License to scroll: UK spy agency MI5 joins Instagram

Social media presence will be dedicated to busting ‘martini-drinking stereotypes’ and promoting career opportunities.

MI5 also plans to host online Q&As with serving intelligence officers on the Facebook-owned social network, which boasts more than one billion users globally [MI5/Instagram]

The United Kingdom’s domestic intelligence service, MI5, opened an official Instagram account on Thursday in the latest step by the country’s spy agencies to come out of the shadows.

The Security Service, as it is formally known, began posting content under the handle @mi5official.

The organisation said in a statement that it had made the move with “the aim of lifting the lid on what it’s really like to work at the Security Service”.

“MI5’s social media content will bust popular myths about its work, explain the world of intelligence, promote career opportunities, and bring to life events in MI5’s 112-year past,” it said.

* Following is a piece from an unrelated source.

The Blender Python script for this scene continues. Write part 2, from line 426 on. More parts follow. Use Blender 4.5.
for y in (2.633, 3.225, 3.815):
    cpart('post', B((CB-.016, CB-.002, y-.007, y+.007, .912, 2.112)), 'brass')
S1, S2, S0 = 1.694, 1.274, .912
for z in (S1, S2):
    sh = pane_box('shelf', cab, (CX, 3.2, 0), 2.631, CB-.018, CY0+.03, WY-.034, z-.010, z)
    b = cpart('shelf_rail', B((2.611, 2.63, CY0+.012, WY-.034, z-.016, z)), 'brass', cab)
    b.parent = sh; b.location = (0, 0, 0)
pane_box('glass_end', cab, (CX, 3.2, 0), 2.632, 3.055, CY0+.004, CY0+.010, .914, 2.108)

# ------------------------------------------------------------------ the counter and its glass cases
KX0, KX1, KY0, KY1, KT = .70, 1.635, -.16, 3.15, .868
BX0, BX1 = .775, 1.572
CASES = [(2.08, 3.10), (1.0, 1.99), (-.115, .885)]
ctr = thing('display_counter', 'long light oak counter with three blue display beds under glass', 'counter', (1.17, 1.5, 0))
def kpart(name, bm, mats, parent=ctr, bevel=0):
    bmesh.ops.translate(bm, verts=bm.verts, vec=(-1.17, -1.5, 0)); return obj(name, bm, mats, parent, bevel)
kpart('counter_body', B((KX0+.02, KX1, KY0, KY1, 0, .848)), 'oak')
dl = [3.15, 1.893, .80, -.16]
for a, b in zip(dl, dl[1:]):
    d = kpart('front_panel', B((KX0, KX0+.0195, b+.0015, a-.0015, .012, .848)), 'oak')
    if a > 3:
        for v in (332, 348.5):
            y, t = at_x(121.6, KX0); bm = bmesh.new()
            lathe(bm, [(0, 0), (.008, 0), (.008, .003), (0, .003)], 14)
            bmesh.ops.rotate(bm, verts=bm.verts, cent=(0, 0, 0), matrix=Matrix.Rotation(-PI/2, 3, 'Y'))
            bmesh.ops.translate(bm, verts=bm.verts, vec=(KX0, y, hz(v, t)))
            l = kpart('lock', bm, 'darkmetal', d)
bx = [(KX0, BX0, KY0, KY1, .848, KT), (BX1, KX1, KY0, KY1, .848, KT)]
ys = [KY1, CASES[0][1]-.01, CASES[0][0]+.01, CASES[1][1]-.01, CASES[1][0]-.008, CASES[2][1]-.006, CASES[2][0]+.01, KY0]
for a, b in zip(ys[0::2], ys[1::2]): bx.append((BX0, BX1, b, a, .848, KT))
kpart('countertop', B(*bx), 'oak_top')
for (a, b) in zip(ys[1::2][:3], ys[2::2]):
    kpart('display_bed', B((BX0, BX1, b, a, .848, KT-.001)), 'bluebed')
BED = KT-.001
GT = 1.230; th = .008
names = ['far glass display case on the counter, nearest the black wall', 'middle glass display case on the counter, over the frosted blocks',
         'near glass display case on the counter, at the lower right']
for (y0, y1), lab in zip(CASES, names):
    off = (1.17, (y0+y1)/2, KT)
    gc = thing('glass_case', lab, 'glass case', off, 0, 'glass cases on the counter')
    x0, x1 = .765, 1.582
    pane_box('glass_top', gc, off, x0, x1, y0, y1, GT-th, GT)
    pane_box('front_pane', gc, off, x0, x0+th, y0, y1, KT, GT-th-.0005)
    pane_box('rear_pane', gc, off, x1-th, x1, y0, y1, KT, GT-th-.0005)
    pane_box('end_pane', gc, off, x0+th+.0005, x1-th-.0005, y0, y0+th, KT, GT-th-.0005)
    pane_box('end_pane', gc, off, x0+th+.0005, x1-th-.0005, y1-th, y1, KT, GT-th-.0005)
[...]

MI5 also plans to host online Q&As with serving intelligence officers on the Facebook-owned social network, which boasts more than one billion users globally.

‘Must get past stereotypes’

The service’s boss, Ken McCallum, said “being more open” was key to MI5’s approach moving forward.

“MI5 making its slightly belated debut on social media is just one example of where our open approach is taking us,” McCallum wrote on Thursday in a comment piece published by the UK’s Daily Telegraph newspaper.

“If it’s your thing, take a look at our Instagram page and follow us,” he added. “You can insert your own joke about whether we will be following you.”

The agency, once famous for approaching potential new recruits in discreet, shadowy encounters, has begun publicly advertising vacant positions in recent years in a bid to widen the diversity of its workforce.

“We must get past whatever martini-drinking stereotypes may be lingering by conveying a bit more of what today’s MI5 is actually like, so that people don’t rule themselves out based on perceived barriers such as socioeconomic background, ethnicity, sexuality, gender, disability, or which part of the country they happen to have been born in,” McCallum wrote on Thursday.

A 2018 parliamentary committee report strongly criticised the UK’s spy agencies for failing to reflect modern Britain and lacking women and ethnic minorities in senior positions.

The UK’s spy network also includes the Secret Intelligence Service (SIS) – better known as MI6 and home of the world’s most famous fictional spook, the martini-loving 007, James Bond – as well as cybersecurity agency GCHQ.